Es a partir de la combinación de ambos diagnósticos que soy optimista con el futuro cercano.
En primer lugar, porque creo que el shock negativo de demanda ha comenzado a revertirse. Con la baja de la inflación, la capacidad de compra de salarios, jubilaciones y política social comienza a recuperarse, la política fiscal ha tomado nuevamente un sesgo expansivo y la política monetaria se mueve a un terreno más laxo. El mundo cercano, mientras tanto, muestra también un panorama algo más alentador. Creo que las fuentes de contracción que operaron en contra en 2016 jugaran a favor en 2017, el año del rebote.
En segundo lugar - y mucho más importante que primero – el país experimenta, desde fines del año pasado, un brutal shock positivo de oferta, cuyo impacto es menos inmediato que el de demanda. La salida del default y del cepo, la baja de la tasa de descuento país y la caída de riesgo de crisis de balance de pagos, la extensión del horizonte de planeamiento, el acceso al financiamiento, una política comercial más laxa con los insumos, etc.
A diferencia de 2016, cuando el shock negativo supero al positivo, en 2017 ambos efectos jugarán en el mismo sentido y es muy probable que el país vuelva a crecer.
A partir de allí, sin embargo, y agotado el transitorio efecto rebote de la demanda, el país entrará en el mas viscoso terreno del mediano plazo, cuando deberán enfrentarse tensiones de difícil resolución. En primer lugar, la necesidad de completar la corrección aún inconclusa de precios relativos con consecuencias, como vimos este año, desagradables en el corto plazo. En segundo lugar, la necesidad de sustituir la fuente de demanda publica sobre la actividad y empleo con expansión privada, inflada con anabólicos en el pasado. Finalmente, la necesidad de balanceo entre sectores ganadores y perdedores para evitar que la probable transición de la estructura productiva derive en problemas de empleo y costos sociales.

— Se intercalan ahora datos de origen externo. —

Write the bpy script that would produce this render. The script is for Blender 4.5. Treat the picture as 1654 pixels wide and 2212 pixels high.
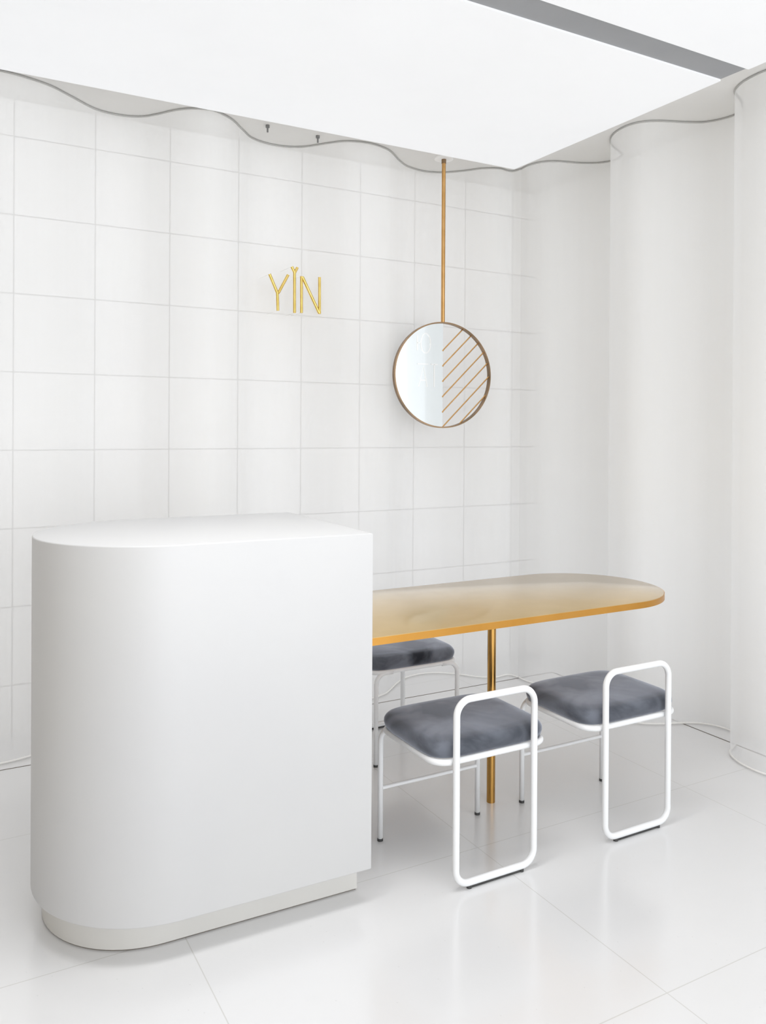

Frente a este escenario, la estrategia del gobierno para cortar este nudo gordiano es apelar a la inversión, único componente que es, en simultáneo, una fuente de expansión de demanda y oferta. El crecimiento en el mediano plazo - digamos, en la segunda mitad del gobierno de Macri - dependerá, como diría Keynes, de los animals spirits, de la percepción de que el crecimiento será sostenido y que vale la pena hundir capital en infraestructura, comunicaciones, en construcción privada, inversión petrolera, minera o agrícola, en maquinaria industrial, en soft, etc.
La estrategia del gobierno es ambiciosa pero arriesgada, en tanto la última ancla es la propia confianza en su éxito. El presente de la Argentina dependerá principalmente de su propio futuro y la ausencia de esta fuente de crecimiento, que tendrá que aparecer más temprano que tarde, nos expone a la tentación de repetir viejas recetas, que beneficien el cortísimos plazo y atenten contra la propia sostenibilidad del crecimiento.
Resuelta esta tensión entonces sí, quizás, empezaremos a discutir el largo plazo y los modelos de desarrollo. Dejémoslo para otro post porque, quien sabe, quizás en el largo plazo, como también decía Keynes, estaremos todos muertos.